In recent years the Army has widely publicised its desire to actively assist people who have been past victims of sexual abuse. These days we also take care to run police checks on employees and volunteers working with young people. No system is foolproof but this goes a significant way to helping prevent sexual abuse, by putting the emphasis well and truly on the protection of the innocents.

Dealing with a sex offender in our congregation is probably the most complicated and politically dangerous area for our officers and locals; it is something that needs to be approached carefully and prayerfully.

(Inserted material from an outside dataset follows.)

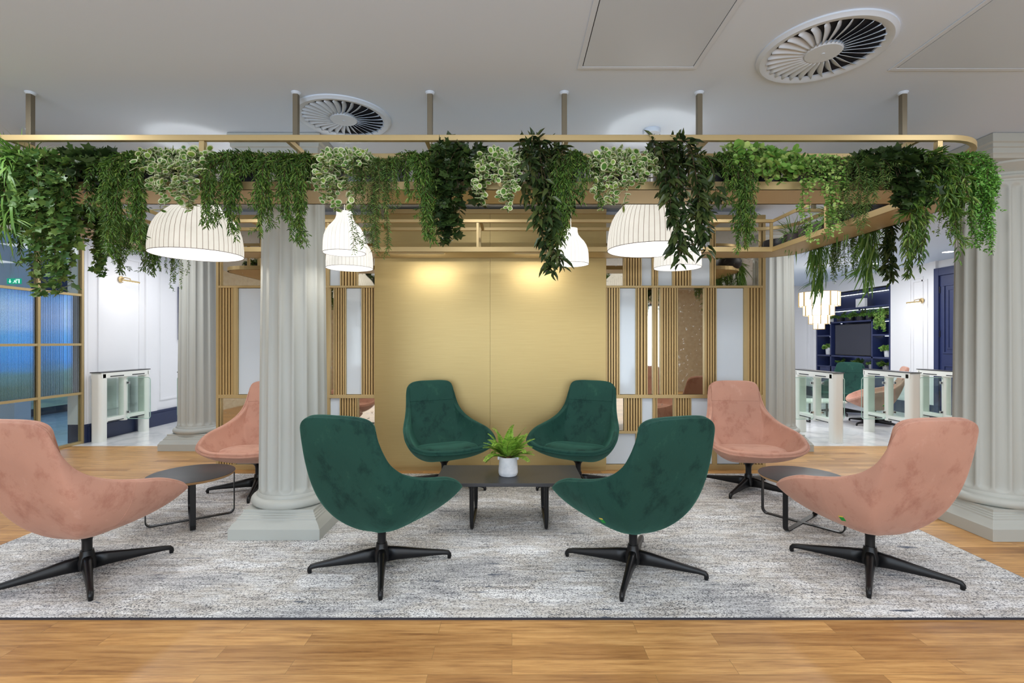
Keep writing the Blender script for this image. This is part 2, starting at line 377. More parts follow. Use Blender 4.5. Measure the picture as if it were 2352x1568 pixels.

But too many lives have been broken in the past, and too many spiritual experiences compromised, as a result of the disgraceful actions of a few.

* Not his real name.

Thursday, June 11th, 2009 Think

2 Comments to Tough love for the insidious insider

  1. Hi Bruce,

    Thanks for posting such a ‘difficult’ topic. It’s very important to acknowledge this.

    I do think the ‘Army, and the church universal has a long way to go in this regard.

    I remember one corps I was CO of (not that long ago), where there was a similar situation to that you described. The victim came forward as an adult, laid charges etc. The local officer involved was ‘controversially’ stood aside (I say controversially because he was a personal friend of the DC and the DC vehmently opposed the action of standing him aside). During the trial, the DC vonlunteered as a character witness for the accused, and testified how he did not believe such a wonderful man of God could do such a thing. The judge said in his summation, that it was the testimony of the DC that led to a verdict of Not Guilty. I counted close to 50 people who had independently claimed to be victims of this person, but who refused to press charges as they didn’t want to relive it (I have no idea how many others haven’t come forward). Bear in mind, that statistics show that approximately at most, only about 5-10% (depending on the surveys) of court cases against peodaphiles ever result in a conviction in Australia. I believe the stats are similar in other countries.

    The difficulty with this whole area is the realisation that most (if not all) perpetrators, were victims themselves of childhood sexual abuse. That’s not to say that all victims of abuse become perpetrators, but most perpetrators were victims. Counselling of the perpetrator can only be effective when that situation is dealt with.

    One theory regarding perpetrators is that they are subconsciously trying to ‘recapture’ the innocence that was stolen from them. Particularly when one notices that the majority of perpetrators focus on a particular age - usually around the age they were when they were sexualised. On certain basic levels, psychologically speaking, a desire to have ’sex’ with someone is an expressed desire to ‘have something which that person has’. So, dreams or desires to have sex with a strong person is to desire their strength. Desires to have sex with an ‘innocent’ is to desire their innocense as they perceive they never had any as it was ’stollen from them’.

    It is a minefield. And I don’t fully know what the answer is. Having dealt with for a number of years (and still come in contact with) both child victims and perpetrators, I have deep compassion for both, and want to lovingly embrace both, as in many cases, they are both the same. How do we deal with it? They can’t both stay in the same congregation, that’s for sure. Perhaps we need rehab centres for such people? The corps I referred to had a systemic problem with this. I looked out over the congregation one morning after being there a while, and having conducted pastoral visits with them all, and realised that on one side of the congregation sat all the perpetrators of sexual abuse (some had been accused, some had been convicted, some were neither charged nor convicted, but had perpetrated), and on the other side sat victims of sexual abuse. The horifying thing to me was that both sides recognised each other. It almost stoped me dead in mid sentence during my sermon. I fumbled a bit to regain my place.

    But what to do?

    Yours in Christ,
    Graeme.

  2. Graeme Randall on June 11th, 2009
  3. Thanks Graeme.

    You had a seriously colourful career as an officer didn’t you? Certainly not boring, but not exactly recruiting poster material either.

    I am appalled at the actions of that DC you mentioned and he’ll be called to account on that as will be many in my stories - these people do not think of the consequences of their foolish actions. The small number of us that stood up for the truth in our case were ostracised to such an extent that we had to hide out in another denomination for a while for even daring to call people into question. Some have left church altogether, others seeth in the pews.

    I acknowledge your analysis on the psychological profile of sex offenders (particularly pedophiles) and your compassion for offenders as well as survivors but it is still not an excuse for such abhorent behaviour. With the amount of child pornography sludging through the gutters of the internet I have serious concerns for the future in this regard.

    The idea of rehab is interesting and it will probably come to that eventually but I can’t wait to hear the NIMBY’s on that one (especially when it’s getting harder and harder to open new rehab centes or even drop-in centres).

    Thanks for your stimulating contribution.